Excepting a brief prologue, this book picks up the story a century after the events of Malice. Alyce has set up a court in the former kingdom of Briar, and the assorted magical creatures not welcome in the Faerie realm of Etheria (imps, goblins, demons, and the like) have flocked to her. They’ve been fighting a war against Etheria all this time (and winning). Aurora has been kept safe, her existence hidden from the court while Alyce continues to search for a way to bring her out of her enchanted sleep. To be more precise: the curse was softened at the end of Malice so that literally anyone except Alyce could kiss Aurora awake, but Alyce’s memories had been twisted so she would hate Alyce. That, specifically, is what Alyce wanted to avoid.


I don’t feel that it’s a spoiler to tell you that Aurora does in fact get woken up during this book, and she is less than thrilled by everything that happened since she fell into her cursed sleep. For her part, Alyce has changed over the previous century, and has become more devoted to the ideal of Aurora than Aurora herself in that time. None of this is surprising.
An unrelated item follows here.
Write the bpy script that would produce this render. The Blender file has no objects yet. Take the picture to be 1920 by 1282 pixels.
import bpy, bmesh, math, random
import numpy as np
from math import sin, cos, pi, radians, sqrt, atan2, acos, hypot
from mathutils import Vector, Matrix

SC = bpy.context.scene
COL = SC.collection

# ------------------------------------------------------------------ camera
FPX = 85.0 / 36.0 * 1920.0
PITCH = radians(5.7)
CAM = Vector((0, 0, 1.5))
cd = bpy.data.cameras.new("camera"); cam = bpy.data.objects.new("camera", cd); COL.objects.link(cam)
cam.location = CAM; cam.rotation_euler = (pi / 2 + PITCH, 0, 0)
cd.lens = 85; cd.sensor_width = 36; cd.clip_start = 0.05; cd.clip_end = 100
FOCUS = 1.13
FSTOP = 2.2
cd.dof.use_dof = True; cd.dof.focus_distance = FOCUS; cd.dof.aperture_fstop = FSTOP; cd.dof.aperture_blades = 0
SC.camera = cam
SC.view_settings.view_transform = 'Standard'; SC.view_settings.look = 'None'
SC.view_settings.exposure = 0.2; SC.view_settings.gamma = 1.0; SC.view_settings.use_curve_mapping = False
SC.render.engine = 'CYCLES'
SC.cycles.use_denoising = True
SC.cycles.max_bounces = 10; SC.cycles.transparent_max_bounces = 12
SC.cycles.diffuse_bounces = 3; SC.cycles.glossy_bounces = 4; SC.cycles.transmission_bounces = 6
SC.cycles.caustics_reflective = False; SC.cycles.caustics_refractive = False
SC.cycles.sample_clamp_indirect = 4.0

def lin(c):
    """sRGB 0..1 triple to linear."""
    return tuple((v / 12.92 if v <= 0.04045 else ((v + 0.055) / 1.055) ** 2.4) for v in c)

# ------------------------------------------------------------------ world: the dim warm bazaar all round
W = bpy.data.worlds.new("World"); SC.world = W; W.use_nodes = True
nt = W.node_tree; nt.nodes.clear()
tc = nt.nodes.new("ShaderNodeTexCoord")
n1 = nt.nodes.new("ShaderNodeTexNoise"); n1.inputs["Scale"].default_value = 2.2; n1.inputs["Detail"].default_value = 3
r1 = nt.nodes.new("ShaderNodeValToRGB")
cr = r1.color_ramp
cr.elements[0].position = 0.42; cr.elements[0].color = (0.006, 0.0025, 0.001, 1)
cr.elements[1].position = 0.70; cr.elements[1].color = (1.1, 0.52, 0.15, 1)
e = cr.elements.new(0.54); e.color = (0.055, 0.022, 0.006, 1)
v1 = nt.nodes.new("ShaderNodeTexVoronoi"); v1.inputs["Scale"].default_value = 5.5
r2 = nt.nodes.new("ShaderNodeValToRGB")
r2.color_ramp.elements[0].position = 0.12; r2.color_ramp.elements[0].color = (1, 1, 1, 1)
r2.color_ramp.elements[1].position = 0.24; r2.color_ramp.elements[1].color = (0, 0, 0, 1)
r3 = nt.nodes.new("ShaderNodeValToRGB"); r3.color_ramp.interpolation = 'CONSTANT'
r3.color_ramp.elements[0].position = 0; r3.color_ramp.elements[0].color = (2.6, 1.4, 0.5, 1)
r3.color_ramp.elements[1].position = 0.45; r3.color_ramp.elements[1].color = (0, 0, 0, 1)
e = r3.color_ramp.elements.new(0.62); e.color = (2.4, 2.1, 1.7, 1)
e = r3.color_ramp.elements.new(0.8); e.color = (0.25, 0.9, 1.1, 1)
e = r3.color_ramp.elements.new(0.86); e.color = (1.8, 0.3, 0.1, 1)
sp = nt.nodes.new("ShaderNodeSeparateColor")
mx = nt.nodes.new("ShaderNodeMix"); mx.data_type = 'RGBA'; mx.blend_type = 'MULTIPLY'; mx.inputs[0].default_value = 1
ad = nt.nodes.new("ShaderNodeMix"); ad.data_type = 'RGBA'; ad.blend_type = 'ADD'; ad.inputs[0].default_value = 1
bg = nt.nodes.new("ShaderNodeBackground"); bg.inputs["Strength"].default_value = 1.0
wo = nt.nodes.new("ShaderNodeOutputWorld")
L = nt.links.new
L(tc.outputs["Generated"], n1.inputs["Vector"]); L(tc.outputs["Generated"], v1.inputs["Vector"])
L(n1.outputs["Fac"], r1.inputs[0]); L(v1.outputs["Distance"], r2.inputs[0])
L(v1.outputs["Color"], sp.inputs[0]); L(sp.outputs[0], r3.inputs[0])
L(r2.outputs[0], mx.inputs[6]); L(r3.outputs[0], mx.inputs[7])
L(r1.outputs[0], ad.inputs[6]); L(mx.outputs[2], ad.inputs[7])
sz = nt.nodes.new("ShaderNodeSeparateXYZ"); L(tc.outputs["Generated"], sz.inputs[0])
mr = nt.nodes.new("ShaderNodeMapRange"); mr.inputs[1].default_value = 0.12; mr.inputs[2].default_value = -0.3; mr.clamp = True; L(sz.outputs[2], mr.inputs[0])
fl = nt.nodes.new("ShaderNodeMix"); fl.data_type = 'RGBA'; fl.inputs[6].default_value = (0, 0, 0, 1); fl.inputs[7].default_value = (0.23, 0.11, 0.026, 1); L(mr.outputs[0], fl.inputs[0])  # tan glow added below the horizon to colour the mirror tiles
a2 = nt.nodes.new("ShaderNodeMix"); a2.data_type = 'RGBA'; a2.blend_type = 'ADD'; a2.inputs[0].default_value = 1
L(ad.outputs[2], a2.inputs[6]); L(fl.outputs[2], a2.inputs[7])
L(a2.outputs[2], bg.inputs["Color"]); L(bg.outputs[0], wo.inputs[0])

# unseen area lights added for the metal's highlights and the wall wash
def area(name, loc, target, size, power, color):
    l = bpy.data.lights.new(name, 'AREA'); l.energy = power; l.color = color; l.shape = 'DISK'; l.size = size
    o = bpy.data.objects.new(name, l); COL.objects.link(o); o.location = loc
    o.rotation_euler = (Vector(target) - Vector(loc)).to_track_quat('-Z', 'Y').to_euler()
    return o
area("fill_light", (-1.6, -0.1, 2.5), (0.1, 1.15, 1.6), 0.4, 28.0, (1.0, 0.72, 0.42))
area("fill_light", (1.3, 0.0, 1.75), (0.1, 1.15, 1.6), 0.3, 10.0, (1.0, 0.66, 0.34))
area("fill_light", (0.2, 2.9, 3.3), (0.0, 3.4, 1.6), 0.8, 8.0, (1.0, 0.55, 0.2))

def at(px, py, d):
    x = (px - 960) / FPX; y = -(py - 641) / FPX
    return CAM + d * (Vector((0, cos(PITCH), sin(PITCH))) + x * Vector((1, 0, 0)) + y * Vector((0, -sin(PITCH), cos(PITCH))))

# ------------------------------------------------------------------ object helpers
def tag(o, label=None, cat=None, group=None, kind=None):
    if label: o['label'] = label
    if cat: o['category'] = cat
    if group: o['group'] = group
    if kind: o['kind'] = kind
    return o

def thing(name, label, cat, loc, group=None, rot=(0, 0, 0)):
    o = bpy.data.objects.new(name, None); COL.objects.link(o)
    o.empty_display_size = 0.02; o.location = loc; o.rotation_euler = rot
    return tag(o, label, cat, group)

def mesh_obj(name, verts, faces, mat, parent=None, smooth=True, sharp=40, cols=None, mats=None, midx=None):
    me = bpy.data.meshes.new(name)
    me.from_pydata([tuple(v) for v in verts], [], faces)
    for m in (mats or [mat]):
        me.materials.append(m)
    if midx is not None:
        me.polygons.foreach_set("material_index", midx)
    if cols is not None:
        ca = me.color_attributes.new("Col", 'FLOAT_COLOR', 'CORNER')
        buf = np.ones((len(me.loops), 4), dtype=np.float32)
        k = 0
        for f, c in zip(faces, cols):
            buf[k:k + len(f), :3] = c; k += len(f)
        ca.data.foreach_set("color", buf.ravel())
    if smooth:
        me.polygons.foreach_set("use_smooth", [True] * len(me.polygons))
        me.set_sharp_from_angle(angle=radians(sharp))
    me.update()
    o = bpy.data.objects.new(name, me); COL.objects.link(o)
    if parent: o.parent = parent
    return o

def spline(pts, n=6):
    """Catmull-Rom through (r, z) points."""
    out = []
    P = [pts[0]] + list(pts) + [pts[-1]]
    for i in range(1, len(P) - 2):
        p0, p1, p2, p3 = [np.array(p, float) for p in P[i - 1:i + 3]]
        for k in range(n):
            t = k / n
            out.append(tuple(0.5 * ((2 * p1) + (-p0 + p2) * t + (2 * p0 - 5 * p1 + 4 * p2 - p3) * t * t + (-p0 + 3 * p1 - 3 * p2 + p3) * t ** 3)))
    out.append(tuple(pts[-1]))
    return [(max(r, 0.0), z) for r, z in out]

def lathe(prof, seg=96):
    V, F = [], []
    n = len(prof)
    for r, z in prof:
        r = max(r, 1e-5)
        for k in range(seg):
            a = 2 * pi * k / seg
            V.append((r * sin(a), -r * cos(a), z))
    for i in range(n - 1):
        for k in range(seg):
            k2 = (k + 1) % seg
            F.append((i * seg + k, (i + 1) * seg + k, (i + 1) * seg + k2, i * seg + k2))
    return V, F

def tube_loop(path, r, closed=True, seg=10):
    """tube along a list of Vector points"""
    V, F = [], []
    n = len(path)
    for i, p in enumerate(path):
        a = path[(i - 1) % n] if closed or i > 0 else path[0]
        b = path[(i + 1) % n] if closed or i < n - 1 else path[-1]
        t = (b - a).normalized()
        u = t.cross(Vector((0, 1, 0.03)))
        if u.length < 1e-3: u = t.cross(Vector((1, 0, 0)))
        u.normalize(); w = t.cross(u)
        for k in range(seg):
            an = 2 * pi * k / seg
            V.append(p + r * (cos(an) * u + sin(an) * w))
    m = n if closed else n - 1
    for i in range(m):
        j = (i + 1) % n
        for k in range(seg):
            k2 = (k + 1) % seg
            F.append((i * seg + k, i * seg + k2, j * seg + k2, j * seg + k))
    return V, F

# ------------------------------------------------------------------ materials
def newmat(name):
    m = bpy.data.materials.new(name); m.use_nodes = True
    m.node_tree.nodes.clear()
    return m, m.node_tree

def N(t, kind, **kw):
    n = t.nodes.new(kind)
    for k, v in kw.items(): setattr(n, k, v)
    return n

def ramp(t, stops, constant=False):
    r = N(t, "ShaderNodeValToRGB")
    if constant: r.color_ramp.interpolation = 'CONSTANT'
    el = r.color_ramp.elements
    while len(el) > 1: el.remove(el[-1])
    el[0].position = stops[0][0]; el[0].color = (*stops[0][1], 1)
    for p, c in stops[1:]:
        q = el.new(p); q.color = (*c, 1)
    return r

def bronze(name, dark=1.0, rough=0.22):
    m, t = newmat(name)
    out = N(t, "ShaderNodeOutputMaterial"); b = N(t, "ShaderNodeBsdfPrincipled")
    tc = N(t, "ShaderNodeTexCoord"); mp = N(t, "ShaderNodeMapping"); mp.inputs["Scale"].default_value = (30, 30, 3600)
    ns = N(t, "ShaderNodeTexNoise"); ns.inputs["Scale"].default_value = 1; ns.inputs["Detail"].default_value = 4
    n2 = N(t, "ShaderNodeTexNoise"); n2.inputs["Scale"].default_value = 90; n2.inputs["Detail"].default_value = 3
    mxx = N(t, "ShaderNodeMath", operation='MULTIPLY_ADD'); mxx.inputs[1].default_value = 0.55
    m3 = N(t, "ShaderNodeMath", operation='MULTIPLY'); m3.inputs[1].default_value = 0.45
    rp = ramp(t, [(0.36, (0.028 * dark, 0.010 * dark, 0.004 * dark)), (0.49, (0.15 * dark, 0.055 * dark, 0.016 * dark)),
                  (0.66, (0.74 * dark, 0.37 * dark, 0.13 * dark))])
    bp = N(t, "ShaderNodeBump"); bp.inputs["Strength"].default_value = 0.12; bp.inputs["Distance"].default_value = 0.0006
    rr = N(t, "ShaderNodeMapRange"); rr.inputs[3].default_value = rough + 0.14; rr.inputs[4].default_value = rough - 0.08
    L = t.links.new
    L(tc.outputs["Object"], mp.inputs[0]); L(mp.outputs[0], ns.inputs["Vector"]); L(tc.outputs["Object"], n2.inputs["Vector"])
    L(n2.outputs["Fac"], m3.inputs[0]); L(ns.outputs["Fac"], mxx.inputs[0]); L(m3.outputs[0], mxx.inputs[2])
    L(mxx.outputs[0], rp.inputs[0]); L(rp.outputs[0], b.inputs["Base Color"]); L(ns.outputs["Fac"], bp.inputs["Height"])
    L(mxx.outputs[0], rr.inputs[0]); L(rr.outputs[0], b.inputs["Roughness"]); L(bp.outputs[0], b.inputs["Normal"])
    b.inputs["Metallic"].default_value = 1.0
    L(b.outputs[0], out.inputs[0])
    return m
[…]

Naturally the book is mostly focused on the relationship between the two of them. It’s not a question of two lovers trying to make it work against impossible odds; it’s a question of two lovers trying to decide if they want to make it work, and if they can even talk to one another. Every interaction between the two of them is fraught. It’s not the easiest book to read.


Like with Malice, the book starts out kind of slow, but the pacing gets to be breakneck by the end as everything (Alyce & Aurora, Alyce’s internal struggles, the war) comes together. I give Heather Walter lots of credit for planting careful seeds along the way; I didn’t anticipate how things were going to play out, but once they did it all fit together perfectly. The ending (which I’m not implying is happy or sad, either one - read and find out for yourself) is beautiful. I cannot imagine anything more fitting.